The coin used by the Amalfitans in their commercial exchanges was the Tari, a reproduction of an arab coin with religious inscriptions on one side (which were valid for both Moslems and Christians) and patterned on the other. The word Tari meant freshly minted. The coins were 12 carat and were made of equal parts of gold and silver mixed with a small quantity of copper. As far back as the 11th century Amalfi issued gold Tari from its own mint, which was probably situated in the city’s Ducal Palace. Judging from documentary evidence its purchasing power was large . The Amalfi mint also minted copper Tari, and some of these dating from the 11th century bear the bust of the Doge Masone II with an inscription on one side and a maritime port with defence towers on the other.

The gold tari also had two faces. The capite often had a globe or the Doge’s initials, whilst some people claim that the cruce represented an eight pointed cross, today one of the principle emblems of the city. The Amalfitan Tari circulated throughout the Mediterranean and was for centuries Amalfi’s official monetary unit.
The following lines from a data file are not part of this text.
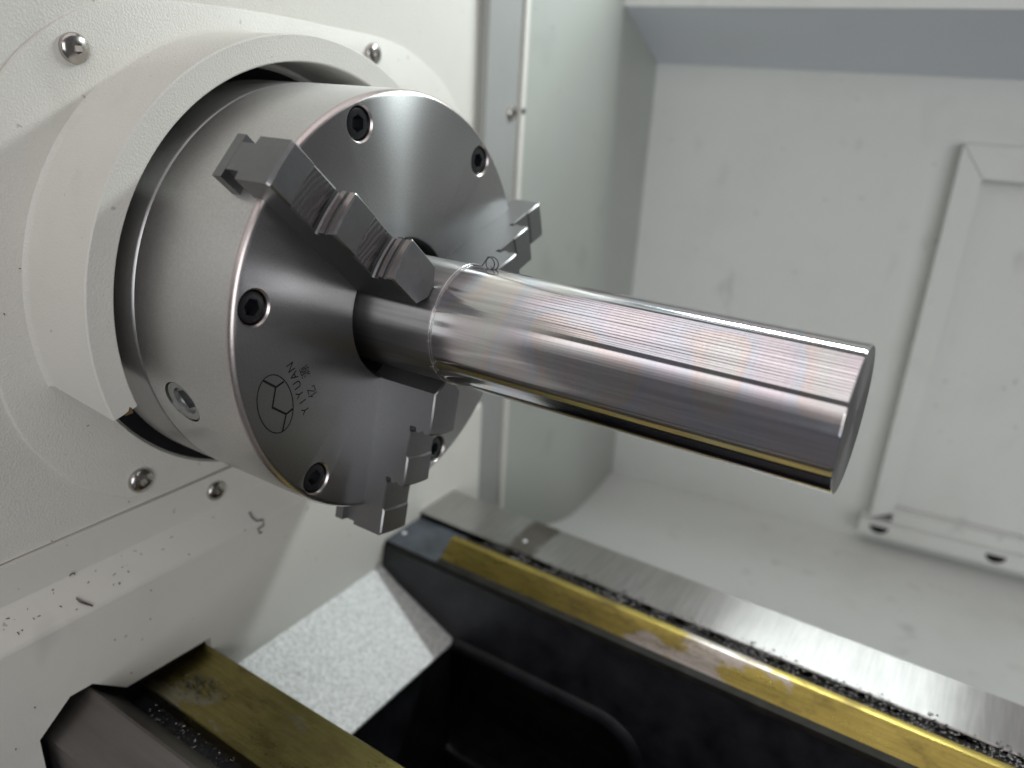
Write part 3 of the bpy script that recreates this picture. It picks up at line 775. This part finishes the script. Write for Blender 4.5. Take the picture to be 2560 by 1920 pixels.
# nest of fine swarf on the front flat way
def swarf(name, n, place, rmin, rmax, lmin, lmax, mats, label, curl=1.0):
    mb = MB()
    for _ in range(n):
        p = Vector(place()); a = random.uniform(0, 6.28); l = random.uniform(lmin, lmax); pts = []
        cr = random.uniform(1.5, 5.0) * curl
        for k in range(6):
            t = k / 5; b = a + cr * (t - 0.5)
            pts.append(p); p = p + Vector((math.cos(b), math.sin(b), random.uniform(-0.12, 0.25))) * l / 6
        mb.tube(pts, random.uniform(rmin, rmax), 4)
    o = mb.build(name, mats, None, 60)
    for q in o.data.polygons: q.material_index = (q.index // 22) % len(mats)
    return tag(o, label, 'swarf', kind='stuff')
swarf('swarf_nest', 60, lambda: (random.gauss(-72, 5.5), random.gauss(-84.5, 3.2), -205.6 + random.uniform(0, 1.2)), 0.12, 0.28, 2, 6, [CHIP_D], 'small nest of dark fine swarf on the brown front way')
swarf('trough_swarf', 240, lambda: (random.uniform(-85, 60), random.uniform(-109, -101.8), -213.4 + random.uniform(0, 1.6)), 0.08, 0.22, 0.8, 4, [CHIP_L, CHIP_D, CHIP_D, CHIP_D], 'fine swarf lying in the trough between the front ways')
def groove_place():
    while True:
        x = -30 + 360 * random.random() ** 0.75
        d = 0.5 + 0.5 * math.sin(x * 0.19 + 2.2 * math.sin(x * 0.053)) 
        if random.random() < 0.25 + 0.75 * d: break
    if random.random() < 0.03: return (x, random.uniform(126, 131), -203.7)
    return (x, random.uniform(110.5, 125.8), -206.0 + random.uniform(0, 3.2))
swarf('groove_swarf', 3200, groove_place, 0.10, 0.32, 0.8, 3.6, [CHIP_L, CHIP_D, CHIP_L, CHIP_D, CHIP_D], 'bright and dark swarf heaped in the groove beside the rear rail', 1.2)
# bright droplets
def drop(x, y, z, r, label):
    mb = MB(); bmv = []
    rings = 6; seg = 12; vs = [(x, y, z + r * 0.9)]; fs = []
    for i in range(1, rings + 1):
        p = math.pi / 2 * i / rings
        for k in range(seg):
            a = 2 * math.pi * k / seg; vs.append((x + r * math.sin(p) * math.cos(a), y + r * math.sin(p) * math.sin(a), z + r * 0.9 * math.cos(p)))
    for k in range(seg): fs.append((0, 1 + k, 1 + (k + 1) % seg))
    for i in range(rings - 1):
        for k in range(seg): fs.append((1 + i * seg + k, 1 + (i + 1) * seg + k, 1 + (i + 1) * seg + (k + 1) % seg, 1 + i * seg + (k + 1) % seg))
    fs.append(tuple(1 + (rings - 1) * seg + k for k in range(seg))[::-1])
    mb.add(vs, fs); o = mb.build('coolant_drop', DROP, None, 60, origin=(x, y, z)); return tag(o, label, 'drop')
drop(-84, 100.5, -208.6, 2.0, 'round white drop on the dark end of the rear rail below the lowest jaw')
drop(-3.6, 140, -204, 1.7, 'pale round drop on the grey rear rail left of the brown stain')
drop(4.0, 118.0, -208.5, 1.6, 'white drop in the rear groove in front of the brown stain')

for o in bpy.data.objects:
    if '_o' in o: del o['_o']
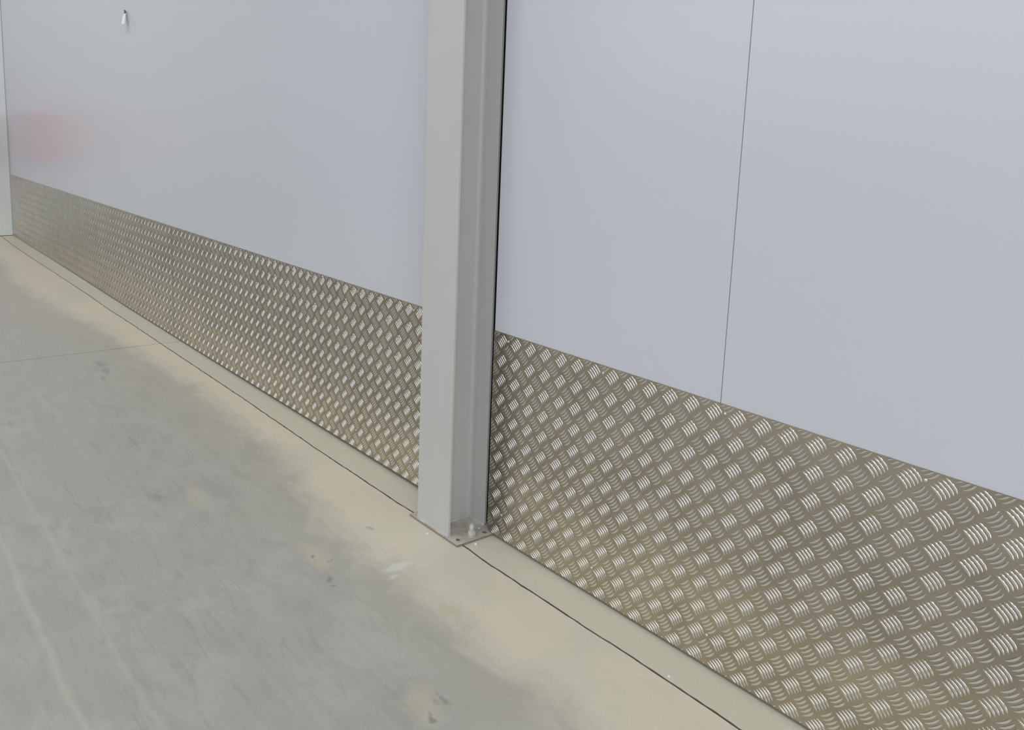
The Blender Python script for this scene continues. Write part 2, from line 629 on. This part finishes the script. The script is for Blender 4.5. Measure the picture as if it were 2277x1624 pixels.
def orient(me):
    """make every face of the one-sided relief look into the room"""
    bm = bmesh.new()
    bm.from_mesh(me)
    bm.normal_update()
    fl = [f for f in bm.faces if f.normal.y > 0]
    if fl:
        bmesh.ops.reverse_faces(bm, faces=fl)
    bm.to_mesh(me)
    bm.free()
    me.shade_smooth()
    return me


def lug_mesh(dim, name):
    vt, fc = LUG[(dim, 0)]
    me = mesh_from(name, [(x * U, y * U, z * U) for x, y, z in vt], fc, M['lug'], True)
    return orient(me)


LUG_MESH = {False: lug_mesh(False, 'lug_falling'), True: lug_mesh(True, 'lug_rising')}


def clipped(vt, fc, cx, cz, x0, x1, bottom):
    """lug cut by the sheared sheet edge; returns verts and faces in sheet space"""
    bm = bmesh.new()
    bv = [bm.verts.new((x + cx, y, z + cz)) for x, y, z in vt]
    for f in fc:
        bm.faces.new([bv[i] for i in f])
    for co, no in (((0, 0, ZTOP - 0.015), (0, 0, 1)), ((0, 0, bottom + 0.015), (0, 0, -1)), ((x0 + 0.015, 0, 0), (-1, 0, 0)), ((x1 - 0.015, 0, 0), (1, 0, 0))):
        bmesh.ops.bisect_plane(bm, geom=bm.verts[:] + bm.edges[:] + bm.faces[:], plane_co=co, plane_no=no, clear_outer=True)
    bm.verts.index_update()
    r = ([tuple(v.co) for v in bm.verts], [tuple(v.index for v in f.verts) for f in bm.faces])
    bm.free()
    return r


def sheet_bottom(x):
    return interp(x, [-124, -85, -60, -40, -7, 0, 60], [-9.80, -9.92, -10.08, -10.12, -10.12, -10.19, -10.19])


SH = 0.035                       # sheet thickness


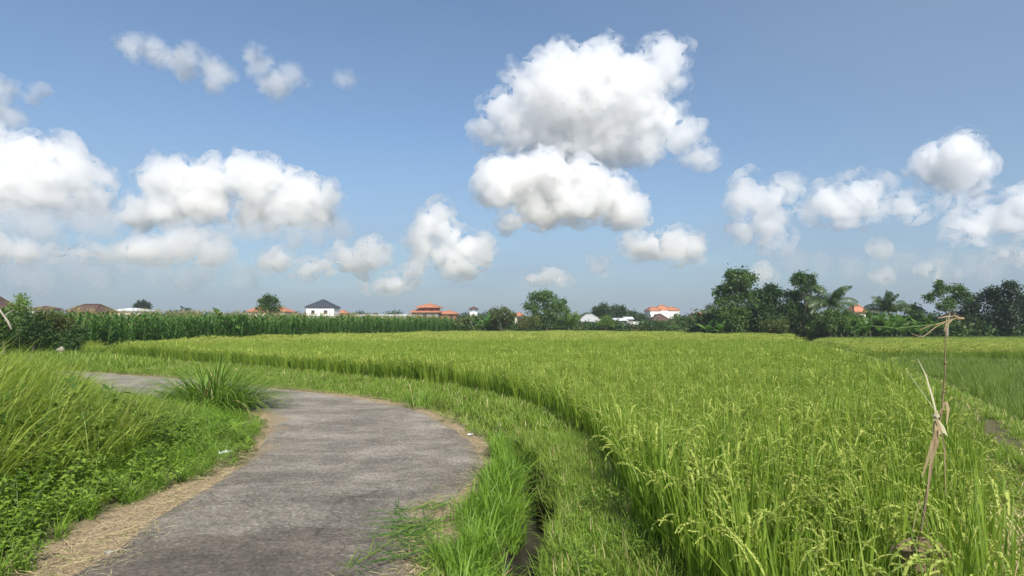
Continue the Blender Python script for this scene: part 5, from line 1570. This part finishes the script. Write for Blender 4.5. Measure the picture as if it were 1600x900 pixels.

In the area of the town near the beach, there was a square where the money-changers and the signatories of the florentine and senesi banks with their tables operated. Obviously other currencies circulated in Amalfi,amongst which the byzantine soldo was the most common, and which had a value of 4 tari. A few examples of aurei (gold) tari, dating from the 11th and 12th centuries are preserved in the British Museum in London, in Vittorio Emanuele’s Collection and in the Centro di Culture e Storia Amalfitana. The Amalfi Mint ceased activity in 1220 when Federico II forced its closure.